Ada fakta unik yang saya dapati di novel ini. Bahwa tokoh Kimiko sering sekali tertawa. Saking seringnya saya sampai menghitung berapa kali tokoh wanita itu tertawa, dan hasilnya sungguh mengejutkan. 55 kali. Lagipula menurut saya pribadi tokoh Kimiko yang cerewet malah terkesan lebih ke ceria dan perhatian.

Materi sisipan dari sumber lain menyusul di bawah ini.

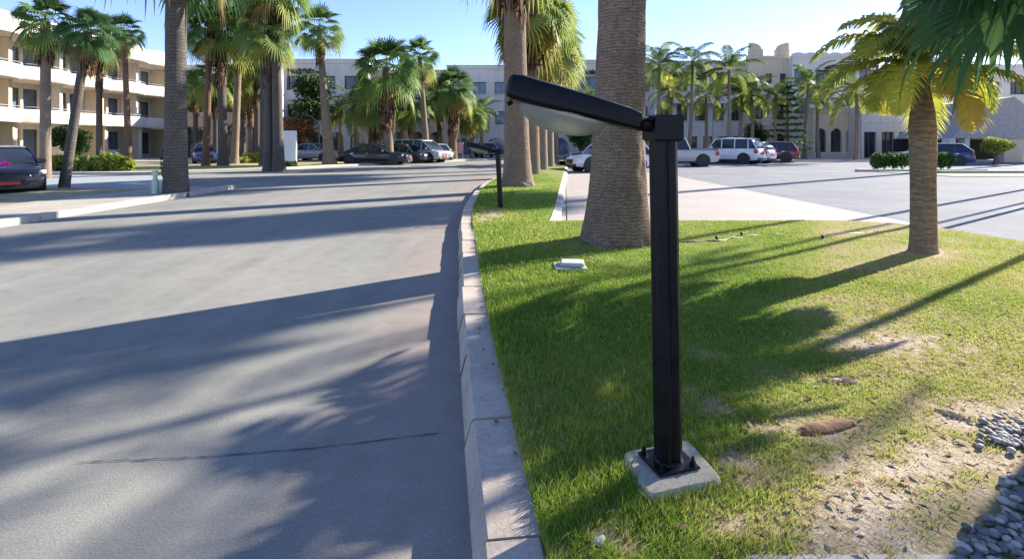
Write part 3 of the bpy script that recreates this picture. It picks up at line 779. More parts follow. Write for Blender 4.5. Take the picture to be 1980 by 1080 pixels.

Jujur saja, saya tidak bisa merasakan emosi atau konflik yang dihadirkan penulis. Saya pribadi merasa ceritanya cenderung flat dan biasa saja. Itu yang membuat saya kecewa dengan buku ini. Buku ini lebih menjelaskan kehidupan Suga Tetsuji di Miwashi dengan kehadiran Fukui Kimiko dan selebihnya tidak ada yang istimewa. Suatu kali penulis menghadirkan konflik saat Rika—istri Tetsuji bertemu dengan Kimiko dan bisa dipastikan terjadi adu mulut, namun konflik itupun tidak terlalu tajam sebagaimana harusnya.

Covernya sangat meriah. Ya…meriah dengan segala macam gambar yang ada. Saya memang suka dengan cover yang menggambarkan isi dari cerita didalamnya. Begitu juga cover novel ini yang dihiasi gambar kota miwa, rumah semenanjung, tembok pemecah ombak, bunga-bunga, timun suri, dan juga piringan hitam musik klasik, yang menggambarkan keseluruhan dari cerita.

Terlepas dari itu semua, saya suka ketika ada penulis yang mengangkat topik tambahan. Seperti novel ini misalnya, yang mengangkat topik tambahan tentang musik klasik. Saya juga merasakan hal yang sama saat mendengarkan musik klasik. Saya tidak bisa meresapi apapun meski sudah saya dengarkan berulang kali. Malah cenderung bosan. Saya sampai menyimpulkan mungkin saya bukan penikmat musik klasik. Seperti saat mendengarkan Fur Elise milik Beethovan versi piano ataupun Simphony no.29 milik Mozart versi biola. Rupanya teknik yang saya gunakan salah. Memang butuh kesabaran yang panjang untuk bisa menikmati musik klasik. Seperti halnya Tetsuji. Dan hal pertama yang terpikirkan oleh saya saat menutup buku ini adalah mencari koleksi musik klasik yang sudah lama tak saya sentuh dan mulai menghafalkan semua bagian dari lagu itu.

1 komentar:

  1. Kesan saya pas selesai novel ini juga sama, cenderung biasa saja. Mungkin, karena tokohnya terlalu tua saya rasa ^^ Jadi, romance-nya tak terlalu mengena di hati seperti tokoh2 remaja.

    Isu perselingkuhan pun, jelas salah satu pemicu konflik antara Kimiko, Tetsuji, dan Rika. Itu pun juga menurutku biasa saja, toh kisah seperti itu di dunia nyata memang banyak.

    Adapun hal menjadi daya tarik novel ini buatku, yaitu : daftar koleksi dari Ibunya Tetsuji, bahkan aku sempat search google daftar lagu yang disebutkan pada novel tersebut.